24.7.13

Using Character Bios to Deepen Your Writing

Often when I'm completely stuck in revising a novel, or when I'm in the depths of NaNoWriMo hell and have no words left in me, yet I have to pump out another 10K in order to "win," I will turn to character bios to help me flesh out my work-in-progress.

Usually I use these for my minor characters (mC), a non-lead, because those are the ones whom I am unsure about. Those are the characters I haven't spent enough time developing, and so I need to go the extra mile with them and make them real. I can't do that if I continue to ignore them to focus on my main character (MC). So a character bio is an invaluable tool for me.

What is a character bio?

I define a character bio as the protagonist's story from a mC's point-of-view. This may not be the "best" or the "correct" way to define it, but in keeping this definition in my mind, I can approach the mC as I need to. Although a mC's backstory will obviously influence them as much as a MC's backstory influences the MC, their story only concerns me in so much as it concerns the MC.

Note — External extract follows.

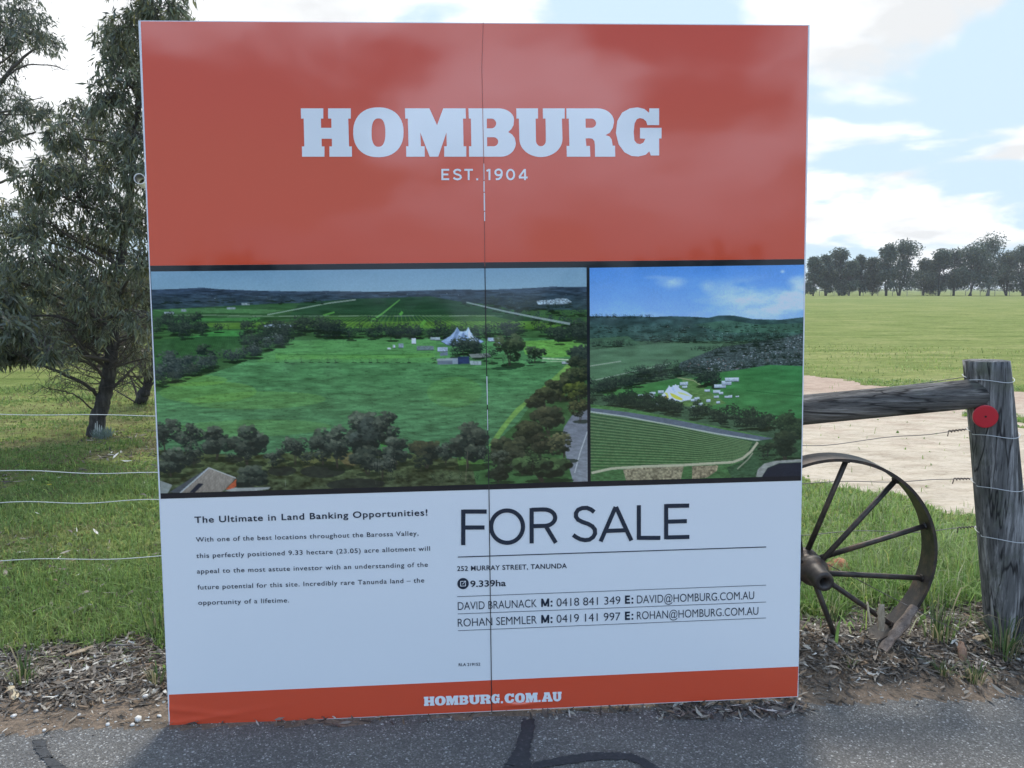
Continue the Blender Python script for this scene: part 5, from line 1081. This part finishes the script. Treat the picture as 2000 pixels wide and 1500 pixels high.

So with that definition in mind, I sit down to write my mC's bio. I'll begin where the MC begins--the beginning of the novel. I'll tell the story, trying to keep it brief, from the mC's POV, without worrying about whether I'm telling or showing or if this is coming out right. I'm only concerned with how this mC sees things. So I don't stop until I get to the end. This usually comes out as a far abbreviated version of the overall story--the mC can only tell the story as much as he/she knows it, and as he/she is a minor character, that's usually not much.

However, this tactic really allows me to make those minor characters much more real to myself and (hopefully) to the reader.

I always feel that a novel is at its most powerful when the mCs live and breathe as strongly as the MCs.

~I.E.

How do you make your minor characters come alive?